Wednesday, December 1, 2021

Q&A with Amy Neswald




Amy Neswald is the author of the new novel-in-stories I Know You Love Me Too. Her work has appeared in a variety of publications, including The Rumpus and The Normal School. She worked as a wigmaster on Broadway, and now teaches creative writing at the University of Maine in Farmington.


Q: What inspired you to write I Know You Love Me Too, and why did you decide to write it as a novel-in-stories?


A: The first story I wrote was "Friday Harbor" and I thought it was a one off. After I showed it to my friend and mentor Tom Paine, he suggested that I read Olive Kittredge by Elizabeth Strout.


At that time, I also revisited J.D Salinger's short story collection.

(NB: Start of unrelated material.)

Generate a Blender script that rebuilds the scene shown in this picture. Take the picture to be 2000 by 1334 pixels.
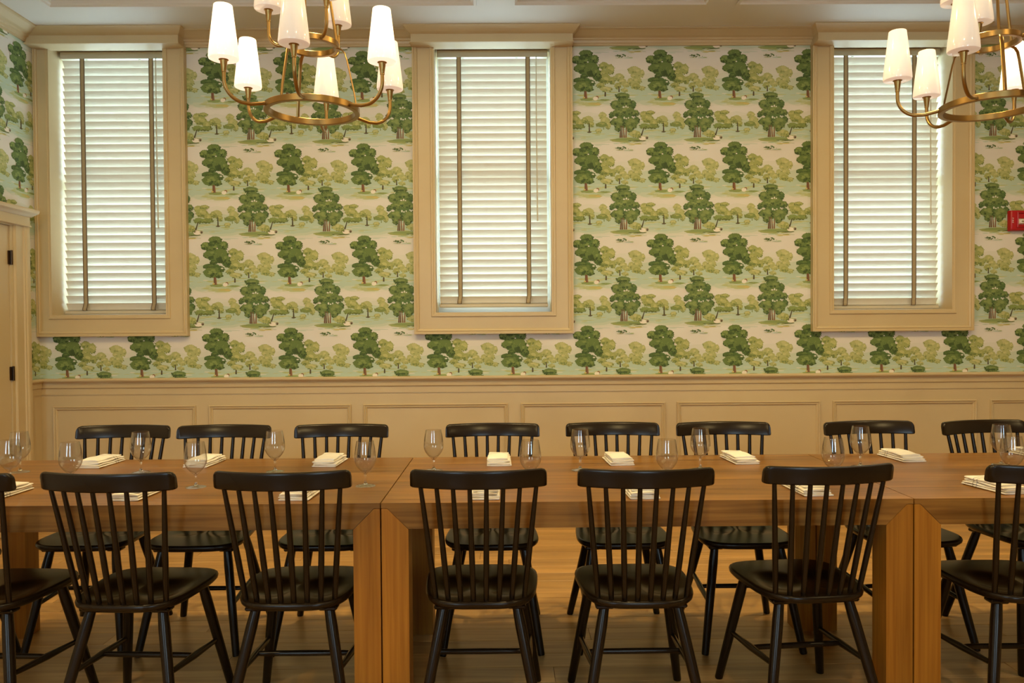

Having been a fan of Raise High the Roofbeam, Carpenters and Franny and Zooey, I fell in love with the idea of being able to tell characters' stories at key points through the lens of time. 


Originally this was going to be Ingrid's story with Kate as a character in Ingrid's life, with no "on-stage" life of her own, but when I wrote "Sweet Jesus," I started thinking of Kate's life and how Ingrid thinks she's perfect and what a burden that would be.


I began wondering what she thinks of Ingrid and their relationship. Kate helped me realize that these stories are not only about an artist afraid of never finding her voice, but about sisters and how relationships grow over time and find their voice as well.


I think I decided this was truly a novel-in-stories when Kate revealed herself to me as a character in need of a voice. 


Q: How would you describe the dynamic between Ingrid and Kate?


A: Their relationship is fraught for many reasons. There's the linear age gap of eight years, and then the subsequent death of their shared father when Ingrid is 20 and Kate is 12. Both sisters have really different experiences and memories of their father and very different ways of grieving the loss over time.


For me, this is one of the main reasons for the tension between them. They simply had very different experiences with a primary influence in their lives and can't agree on who he was. 


The sisters love each other, though Kate seems to be the only one who can express the love in healthy ways. She admires Ingrid deeply and at points wishes to be like her. She also knows that Ingrid is cold and shy and incapable of effusiveness.


Ingrid often dismisses Kate, since on the surface Kate's life looks easy, but truly she loves Kate and by and by comes to let Kate in.


For me, Ingrid is protective of her feelings and her art. She keeps her cards close. Throughout the stories, she is reticent to let people love her. And yet, for her the biggest shift is opening herself up to love. And Kate finally, if subtly, allows herself to be vulnerable and raw.


Q: The stories are told from different characters' perspectives. Can you say more about how you developed the book and the points of view you examine?


A: When I first started writing the book, I had no idea how it would develop. Sometimes, I was simply working on another character in another story unrelated to Kate and Ingrid and saw an opening in which I thought one or both of the sisters could play a role. 


When I realized I was writing a novel-in-stories, I started to think about what points in each of their lives I wanted to investigate so that the reader could get a sense of lives lived and fill in the years between. At that point, I started making more informed decisions about what characters I needed to help tell the story. 


Q: The writer Judith Claire Mitchell said of the book, "I thought sometimes of Elizabeth Strout's work while I read, but even more of Laurie Colwin's linked collection Happy All the Time..." What do you think of those comparisons?


A: I'm honored to be mentioned in the same sentence as Elizabeth Strout and Laurie Colwin!


Q: What are you working on now?


A: I'm working on way too many things right now.


I'm into a fourth draft of a novel and hoping that it'll be good enough to start asking readers for notes.


I'm also conceiving a novel based on [French chemist] Marie Ann Paulze Lavoisier. I'm not sure where that will go, but I'm in the early stages of research.


Lastly, I'm working on a few short graphic memoir pieces to experiment with the form and see where it'll take me. 


Q: Anything else we should know?


A: I want to thank you, Deborah, for reading the book and sharing it with your readers. I'm deeply grateful for all the people who helped make this happen.


Some people think that writing is a solitary act, but it's really not. It takes so many people to help create a book. And then, of course, it's the reader who completes it. So simply: thank you.